As security analysts look through the data, they could find a malware-laden email which would give further clues into how the breach began.

Avid Life Media has called the intrusion “an act of criminality" and on Tuesday said The Royal Canadian Mounted Police, the Ontario Provincial Police, the Toronto Police Services and the FBI are investigating the breach.

Although companies fall victim to data breaches every day, Ashley Madison has struck a particularly sensitive nerve given the risqué nature of the site.

The large tranche of data released earlier this week included names, email addresses, amount paid for subscription services, zip codes, GPS data and more.

More than 30 million people who registered with the site may be affected, although it’s widely believed some users used bogus data.
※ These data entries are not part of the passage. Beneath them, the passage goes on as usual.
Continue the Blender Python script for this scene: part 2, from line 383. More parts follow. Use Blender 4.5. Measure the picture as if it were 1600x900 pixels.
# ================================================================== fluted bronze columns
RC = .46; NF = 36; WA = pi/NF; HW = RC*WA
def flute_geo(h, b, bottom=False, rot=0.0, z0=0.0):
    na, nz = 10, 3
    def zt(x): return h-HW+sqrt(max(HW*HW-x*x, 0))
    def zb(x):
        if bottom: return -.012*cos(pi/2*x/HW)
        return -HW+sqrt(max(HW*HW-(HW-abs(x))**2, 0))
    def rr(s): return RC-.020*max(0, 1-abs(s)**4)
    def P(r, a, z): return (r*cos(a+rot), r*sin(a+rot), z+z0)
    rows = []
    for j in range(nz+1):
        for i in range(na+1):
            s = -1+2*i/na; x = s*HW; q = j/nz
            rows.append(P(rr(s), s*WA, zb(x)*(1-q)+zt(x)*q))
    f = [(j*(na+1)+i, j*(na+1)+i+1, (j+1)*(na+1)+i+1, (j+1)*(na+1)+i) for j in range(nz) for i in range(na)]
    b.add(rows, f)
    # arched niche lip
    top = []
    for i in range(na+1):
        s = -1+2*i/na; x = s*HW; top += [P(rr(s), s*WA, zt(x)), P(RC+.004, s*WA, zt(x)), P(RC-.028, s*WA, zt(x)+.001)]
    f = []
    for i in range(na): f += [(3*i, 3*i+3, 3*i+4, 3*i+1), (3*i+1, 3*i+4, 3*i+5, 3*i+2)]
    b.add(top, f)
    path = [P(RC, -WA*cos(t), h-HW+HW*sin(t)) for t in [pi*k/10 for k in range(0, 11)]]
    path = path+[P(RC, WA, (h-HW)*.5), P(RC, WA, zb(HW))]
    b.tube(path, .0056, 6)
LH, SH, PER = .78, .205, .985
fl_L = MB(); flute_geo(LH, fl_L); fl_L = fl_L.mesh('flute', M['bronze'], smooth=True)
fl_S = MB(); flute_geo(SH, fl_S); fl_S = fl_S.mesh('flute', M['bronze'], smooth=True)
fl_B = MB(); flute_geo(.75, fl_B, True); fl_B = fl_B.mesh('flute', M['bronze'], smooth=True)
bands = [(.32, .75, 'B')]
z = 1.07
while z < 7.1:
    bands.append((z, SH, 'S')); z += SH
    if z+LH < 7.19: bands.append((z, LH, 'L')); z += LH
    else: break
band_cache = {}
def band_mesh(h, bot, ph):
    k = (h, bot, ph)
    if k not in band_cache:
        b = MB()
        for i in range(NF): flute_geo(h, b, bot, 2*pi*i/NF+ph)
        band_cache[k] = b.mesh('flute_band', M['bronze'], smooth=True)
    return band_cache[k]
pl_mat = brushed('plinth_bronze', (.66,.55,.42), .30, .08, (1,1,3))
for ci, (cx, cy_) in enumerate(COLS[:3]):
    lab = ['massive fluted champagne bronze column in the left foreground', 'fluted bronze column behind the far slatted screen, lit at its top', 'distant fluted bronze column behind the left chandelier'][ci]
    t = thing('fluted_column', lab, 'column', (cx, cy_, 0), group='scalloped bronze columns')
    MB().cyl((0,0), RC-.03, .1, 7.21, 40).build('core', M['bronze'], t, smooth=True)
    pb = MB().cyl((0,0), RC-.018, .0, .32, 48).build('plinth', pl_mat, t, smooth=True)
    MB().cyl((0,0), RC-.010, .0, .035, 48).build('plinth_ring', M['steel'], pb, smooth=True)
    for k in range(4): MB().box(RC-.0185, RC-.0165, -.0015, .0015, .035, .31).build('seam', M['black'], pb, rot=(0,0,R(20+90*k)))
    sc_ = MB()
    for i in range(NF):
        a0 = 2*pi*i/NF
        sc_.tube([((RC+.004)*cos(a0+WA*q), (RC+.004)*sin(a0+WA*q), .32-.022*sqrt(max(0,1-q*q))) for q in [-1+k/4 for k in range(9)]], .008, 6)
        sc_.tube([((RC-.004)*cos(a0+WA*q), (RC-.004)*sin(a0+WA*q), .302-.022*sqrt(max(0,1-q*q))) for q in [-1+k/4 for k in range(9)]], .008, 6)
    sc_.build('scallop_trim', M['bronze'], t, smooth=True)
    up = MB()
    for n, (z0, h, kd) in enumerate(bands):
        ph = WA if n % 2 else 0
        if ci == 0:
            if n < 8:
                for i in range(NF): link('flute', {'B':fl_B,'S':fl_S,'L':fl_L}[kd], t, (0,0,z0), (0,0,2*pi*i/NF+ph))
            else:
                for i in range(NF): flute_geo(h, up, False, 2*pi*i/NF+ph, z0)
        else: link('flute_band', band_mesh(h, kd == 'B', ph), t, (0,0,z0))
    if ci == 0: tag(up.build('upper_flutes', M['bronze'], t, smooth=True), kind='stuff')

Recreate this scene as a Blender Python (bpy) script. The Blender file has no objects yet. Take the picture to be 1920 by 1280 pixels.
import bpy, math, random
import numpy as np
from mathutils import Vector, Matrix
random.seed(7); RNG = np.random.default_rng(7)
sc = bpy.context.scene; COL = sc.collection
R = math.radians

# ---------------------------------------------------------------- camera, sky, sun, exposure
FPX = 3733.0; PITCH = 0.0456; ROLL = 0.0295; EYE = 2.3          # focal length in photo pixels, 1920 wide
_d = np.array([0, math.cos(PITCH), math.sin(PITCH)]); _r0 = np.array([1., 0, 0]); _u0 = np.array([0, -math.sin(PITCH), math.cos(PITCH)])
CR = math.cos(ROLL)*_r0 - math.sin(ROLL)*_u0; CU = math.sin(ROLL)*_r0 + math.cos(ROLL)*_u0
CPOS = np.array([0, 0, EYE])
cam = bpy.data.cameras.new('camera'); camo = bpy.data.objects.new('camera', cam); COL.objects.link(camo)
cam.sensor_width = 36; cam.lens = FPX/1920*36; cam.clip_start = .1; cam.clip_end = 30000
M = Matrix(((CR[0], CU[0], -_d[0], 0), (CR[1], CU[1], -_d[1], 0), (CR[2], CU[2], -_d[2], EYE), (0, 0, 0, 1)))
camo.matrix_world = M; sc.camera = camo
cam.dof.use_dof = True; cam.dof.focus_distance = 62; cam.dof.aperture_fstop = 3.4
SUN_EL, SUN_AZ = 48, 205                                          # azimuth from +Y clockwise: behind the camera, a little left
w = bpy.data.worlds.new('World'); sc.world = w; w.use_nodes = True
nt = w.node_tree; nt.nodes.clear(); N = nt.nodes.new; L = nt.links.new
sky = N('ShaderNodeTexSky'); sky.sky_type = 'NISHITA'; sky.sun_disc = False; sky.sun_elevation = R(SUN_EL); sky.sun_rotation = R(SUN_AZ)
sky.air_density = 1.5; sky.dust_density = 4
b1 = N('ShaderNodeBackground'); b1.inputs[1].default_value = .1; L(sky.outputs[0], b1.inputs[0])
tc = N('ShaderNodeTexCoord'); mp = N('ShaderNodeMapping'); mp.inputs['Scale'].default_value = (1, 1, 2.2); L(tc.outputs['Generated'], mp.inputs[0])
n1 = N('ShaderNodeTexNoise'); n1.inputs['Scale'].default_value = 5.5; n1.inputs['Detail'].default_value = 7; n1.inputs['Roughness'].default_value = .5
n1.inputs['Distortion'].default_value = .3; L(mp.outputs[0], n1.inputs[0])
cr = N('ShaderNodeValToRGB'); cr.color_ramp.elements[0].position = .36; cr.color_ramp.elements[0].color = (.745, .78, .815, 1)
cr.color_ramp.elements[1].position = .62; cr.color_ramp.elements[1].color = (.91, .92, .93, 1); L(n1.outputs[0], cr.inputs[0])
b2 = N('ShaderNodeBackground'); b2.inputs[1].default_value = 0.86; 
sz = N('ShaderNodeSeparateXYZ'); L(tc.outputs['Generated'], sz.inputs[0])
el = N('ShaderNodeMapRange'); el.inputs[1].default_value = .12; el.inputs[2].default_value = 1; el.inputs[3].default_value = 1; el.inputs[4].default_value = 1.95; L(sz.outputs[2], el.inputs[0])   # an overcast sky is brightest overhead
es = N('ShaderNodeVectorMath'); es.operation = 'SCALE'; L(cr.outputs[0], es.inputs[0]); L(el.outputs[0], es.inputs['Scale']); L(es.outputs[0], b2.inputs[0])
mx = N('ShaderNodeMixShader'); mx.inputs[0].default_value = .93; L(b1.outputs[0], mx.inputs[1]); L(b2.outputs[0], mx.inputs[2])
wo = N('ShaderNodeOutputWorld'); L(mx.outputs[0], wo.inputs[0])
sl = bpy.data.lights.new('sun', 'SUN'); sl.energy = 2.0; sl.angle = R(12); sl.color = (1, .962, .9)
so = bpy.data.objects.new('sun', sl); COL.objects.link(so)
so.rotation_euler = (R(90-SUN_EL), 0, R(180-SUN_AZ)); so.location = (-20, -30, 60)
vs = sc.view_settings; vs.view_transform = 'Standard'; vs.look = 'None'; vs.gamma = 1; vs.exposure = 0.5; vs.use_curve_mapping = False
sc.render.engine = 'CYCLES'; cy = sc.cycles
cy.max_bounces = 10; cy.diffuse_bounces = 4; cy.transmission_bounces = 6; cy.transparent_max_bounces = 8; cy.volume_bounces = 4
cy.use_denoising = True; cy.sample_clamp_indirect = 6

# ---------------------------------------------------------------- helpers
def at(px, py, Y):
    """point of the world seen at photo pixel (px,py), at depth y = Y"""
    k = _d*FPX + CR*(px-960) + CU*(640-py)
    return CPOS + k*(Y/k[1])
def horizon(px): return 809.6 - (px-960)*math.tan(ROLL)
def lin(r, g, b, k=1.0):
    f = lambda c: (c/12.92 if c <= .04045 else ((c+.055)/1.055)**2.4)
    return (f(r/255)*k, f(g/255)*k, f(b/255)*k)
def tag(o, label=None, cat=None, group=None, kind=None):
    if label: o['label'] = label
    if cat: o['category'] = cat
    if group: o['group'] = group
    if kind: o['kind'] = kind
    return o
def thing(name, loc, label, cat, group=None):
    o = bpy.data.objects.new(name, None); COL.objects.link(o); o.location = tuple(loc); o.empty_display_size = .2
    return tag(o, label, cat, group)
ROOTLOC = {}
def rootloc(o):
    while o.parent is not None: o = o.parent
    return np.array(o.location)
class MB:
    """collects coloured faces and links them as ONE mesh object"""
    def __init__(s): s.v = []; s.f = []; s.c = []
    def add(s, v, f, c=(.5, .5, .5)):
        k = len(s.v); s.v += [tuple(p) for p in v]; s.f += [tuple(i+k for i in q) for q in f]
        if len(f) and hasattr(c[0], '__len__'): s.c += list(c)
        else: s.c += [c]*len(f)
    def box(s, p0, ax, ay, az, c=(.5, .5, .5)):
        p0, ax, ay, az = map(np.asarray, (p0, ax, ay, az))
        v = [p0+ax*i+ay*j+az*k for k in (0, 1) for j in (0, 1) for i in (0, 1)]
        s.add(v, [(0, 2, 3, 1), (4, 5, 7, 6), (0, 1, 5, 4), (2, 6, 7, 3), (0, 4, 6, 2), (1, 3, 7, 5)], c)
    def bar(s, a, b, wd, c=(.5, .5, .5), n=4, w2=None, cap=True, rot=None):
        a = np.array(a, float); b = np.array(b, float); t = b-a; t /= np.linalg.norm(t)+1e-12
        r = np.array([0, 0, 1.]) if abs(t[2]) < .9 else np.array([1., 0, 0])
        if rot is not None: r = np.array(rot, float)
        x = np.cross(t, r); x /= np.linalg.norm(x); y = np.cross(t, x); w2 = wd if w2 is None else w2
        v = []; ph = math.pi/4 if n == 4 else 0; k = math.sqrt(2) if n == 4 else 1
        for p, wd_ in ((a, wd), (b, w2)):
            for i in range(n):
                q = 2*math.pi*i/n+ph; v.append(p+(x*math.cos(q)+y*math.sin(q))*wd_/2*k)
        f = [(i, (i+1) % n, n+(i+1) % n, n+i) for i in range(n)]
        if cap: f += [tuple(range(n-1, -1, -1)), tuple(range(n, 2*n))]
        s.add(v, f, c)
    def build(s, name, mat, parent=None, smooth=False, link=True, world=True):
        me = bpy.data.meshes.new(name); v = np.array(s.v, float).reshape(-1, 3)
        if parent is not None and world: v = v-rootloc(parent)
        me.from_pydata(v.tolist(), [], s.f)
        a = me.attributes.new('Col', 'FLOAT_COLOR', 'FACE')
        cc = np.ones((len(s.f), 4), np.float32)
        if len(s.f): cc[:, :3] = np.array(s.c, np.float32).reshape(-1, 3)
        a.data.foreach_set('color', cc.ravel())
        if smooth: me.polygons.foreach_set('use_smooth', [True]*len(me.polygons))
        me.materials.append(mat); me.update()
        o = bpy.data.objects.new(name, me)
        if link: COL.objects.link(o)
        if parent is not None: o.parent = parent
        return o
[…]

For its part, Impact Team has laid fairly low, choosing to announce its latest two leaks through a publication called Quantum Magazine.

It’s a text-only publication that is published on a so-called “hidden” website that uses the Tor anonymity system. Such websites can be viewed using the Tor browser. The advantage of setting up hidden websites is that it is harder, but not impossible, to find out its real IP address.

When the first 40 MB leak was released on July 19, Impact Team demanded that Avid Life Media shut down Ashley Madison and Established Men.

The group contended that if its demands weren’t met, much more data would be released, including source code repositories, financial records, internal documents and email.

Since that has come to pass, Avid Life Media is in a tough position and one in which few companies could probably recover from, Kennedy said.

“I would recommend they shut down at this point,” he said. “They are probably not going to survive this breach.”